LPs in AlpInvest’s secondaries funds are aware of this issue, according to Costello.

“At the end of the day, for our investors, what we want to deliver is a well-diversified portfolio and not be over-weighted specifically to any one company,” he said. “As we look at these transactions in the sphere of our total fund, we like to make sure that we size them appropriately and then also not do too many.”

The Carlyle unit can manage diversification in a portfolio context, and that means sticking to the ones that they perceive are the best, he said. “We don’t want to have a deal set come to us that says, here it is. We prefer to be out in front of these conversations so that we really construct something that actually gets off the ground and flies in a way that it gets appreciated by the market and gets done.”

In December, AlpInvest raised $10.2 billion for its AlpInvest Secondaries Program VII, including $1.2 billion of co-investment capital. The programme had deployed $1.41 billion as of 30 June, according to Carlyle’s second-quarter earnings report.

One area of the market that AlpInvest has been a longstanding participant in – stapled deals – has been relatively quiet this year. According to data from Campbell Lutyens for the first half of this year, GPs are requiring higher levels of primary capital for the stapled transactions that do close, compared with averages for the last three years.
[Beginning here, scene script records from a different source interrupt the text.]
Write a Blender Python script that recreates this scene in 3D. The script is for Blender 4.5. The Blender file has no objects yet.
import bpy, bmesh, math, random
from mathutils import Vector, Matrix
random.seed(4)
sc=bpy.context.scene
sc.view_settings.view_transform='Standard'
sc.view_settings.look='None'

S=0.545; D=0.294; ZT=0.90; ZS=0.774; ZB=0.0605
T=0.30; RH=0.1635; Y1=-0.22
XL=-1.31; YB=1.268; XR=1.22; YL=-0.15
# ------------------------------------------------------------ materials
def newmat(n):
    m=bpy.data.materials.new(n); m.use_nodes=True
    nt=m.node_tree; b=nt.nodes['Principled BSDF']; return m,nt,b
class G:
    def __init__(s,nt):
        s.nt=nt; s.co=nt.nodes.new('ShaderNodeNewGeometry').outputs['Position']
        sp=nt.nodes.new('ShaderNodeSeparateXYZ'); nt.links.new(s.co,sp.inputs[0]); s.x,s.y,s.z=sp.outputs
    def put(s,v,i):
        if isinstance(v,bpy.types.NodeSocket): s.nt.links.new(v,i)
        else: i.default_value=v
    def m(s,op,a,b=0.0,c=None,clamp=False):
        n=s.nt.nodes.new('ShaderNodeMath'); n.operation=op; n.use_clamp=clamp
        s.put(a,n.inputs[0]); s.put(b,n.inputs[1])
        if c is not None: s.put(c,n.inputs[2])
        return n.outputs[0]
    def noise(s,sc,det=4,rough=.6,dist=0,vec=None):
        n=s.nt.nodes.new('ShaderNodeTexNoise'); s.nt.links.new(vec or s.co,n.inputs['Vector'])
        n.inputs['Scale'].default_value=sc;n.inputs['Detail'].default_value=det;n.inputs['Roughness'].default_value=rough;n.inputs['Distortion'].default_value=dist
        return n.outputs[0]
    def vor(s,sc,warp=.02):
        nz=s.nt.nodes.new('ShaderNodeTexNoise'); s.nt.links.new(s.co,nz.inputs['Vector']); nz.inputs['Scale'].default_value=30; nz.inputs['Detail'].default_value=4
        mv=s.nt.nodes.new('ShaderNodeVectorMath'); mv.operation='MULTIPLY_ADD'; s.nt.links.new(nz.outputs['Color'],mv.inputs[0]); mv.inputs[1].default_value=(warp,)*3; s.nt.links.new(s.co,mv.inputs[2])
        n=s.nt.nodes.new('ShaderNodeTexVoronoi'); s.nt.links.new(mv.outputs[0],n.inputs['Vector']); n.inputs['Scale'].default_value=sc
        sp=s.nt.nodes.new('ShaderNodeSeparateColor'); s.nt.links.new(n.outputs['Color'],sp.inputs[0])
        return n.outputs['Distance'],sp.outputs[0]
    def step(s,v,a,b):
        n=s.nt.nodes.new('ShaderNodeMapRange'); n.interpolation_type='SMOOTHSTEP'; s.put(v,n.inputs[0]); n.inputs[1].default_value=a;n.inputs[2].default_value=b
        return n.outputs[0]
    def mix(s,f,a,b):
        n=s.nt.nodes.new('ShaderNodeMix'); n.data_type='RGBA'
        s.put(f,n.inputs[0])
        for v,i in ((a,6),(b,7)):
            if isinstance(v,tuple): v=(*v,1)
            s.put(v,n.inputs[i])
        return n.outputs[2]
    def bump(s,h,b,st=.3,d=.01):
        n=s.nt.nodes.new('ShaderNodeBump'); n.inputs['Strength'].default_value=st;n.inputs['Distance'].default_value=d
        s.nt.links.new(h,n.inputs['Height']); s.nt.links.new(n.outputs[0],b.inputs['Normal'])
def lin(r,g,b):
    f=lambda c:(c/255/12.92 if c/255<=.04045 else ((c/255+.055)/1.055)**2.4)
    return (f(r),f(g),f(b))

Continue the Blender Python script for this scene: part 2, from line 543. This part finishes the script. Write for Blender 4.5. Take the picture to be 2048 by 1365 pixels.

The buoyant private equity fundraising market – funds raised $578.85 billion last year, the second-highest total since the global financial crisis, according to PEI data – has resulted in fewer stapled processes for GPs, Costello noted.

“Because fundraising has been so hot, there has been less need for GPs to utilise staples to raise the desired amount of capital,” he said. AlpInvest has instead been focusing on backing spin-out deals and other GP-centred processes, he explained, adding that “if the tide does turn, you’ll probably see more [stapled deals] again”.